Bush says he won't talk to terrorists, assails those who will
President George W. Bush, in a speech to Israel's parliament, said he won't negotiate with terrorists, and he criticized those who will.
"Some seem to believe we should negotiate with terrorists and radicals, as if some ingenious argument will persuade them they have been wrong all along," Bush told the Knesset in Jerusalem today.
"We have heard this foolish delusion before," he said. "As Nazi tanks crossed into Poland in 1939, an American senator declared: 'Lord, if only I could have talked to Hitler, all of this might have been avoided.' We have an obligation to call this what it is -- the false comfort of appeasement, which has been repeatedly discredited by history."
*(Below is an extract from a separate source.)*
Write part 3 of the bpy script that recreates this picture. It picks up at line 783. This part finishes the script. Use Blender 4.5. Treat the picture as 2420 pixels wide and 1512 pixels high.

Robert Gibbs, a spokesman for the Democratic frontrunner in the U.S. presidential campaign, Barack Obama, called Bush's remarks "an unprecedented political attack on foreign soil," in an interview on CNN. White House spokeswoman Dana Perino said Bush wasn't referring to Obama.
"There are many who have suggested these types of negotiations with people that President Bush thinks we should not have," she told reporters traveling with Bush. "This is long-established United States policy," she said.
A White House national-security spokesman, Gordon Johndroe, said Bush was referring to "a wide range of people, not any single person."
Carter, Hamas
Former President Jimmy Carter met last month with leaders of Hamas, listed by the U.S. as a terrorist organization for its attacks on Israelis, and he urged the Bush administration to enter into a dialogue with the Palestinian militant group to try to forge a peace deal.
The issue of negotiating with terrorists has resonated in the presidential campaign.
Obama, asked in February on CNN if he would meet with U.S. adversaries including Iranian President Mahmoud Ahmadinejad, said, "I will meet not just with our friends but with our enemies."
Obama subsequently opposed Carter's decision to confer with Hamas. "We should only sit down with Hamas if they renounce terrorism, recognize Israel's right to exist, and abide by past agreements," he said.
Presumptive Republican nominee John McCain suggested last month to reporters that Hamas favors Obama.
Bush, in his speech to the Knesset, prophesied a peaceful Middle East 60 years from now. The Palestinians "will have the homeland they have long dreamed of," he said, although he didn't say when.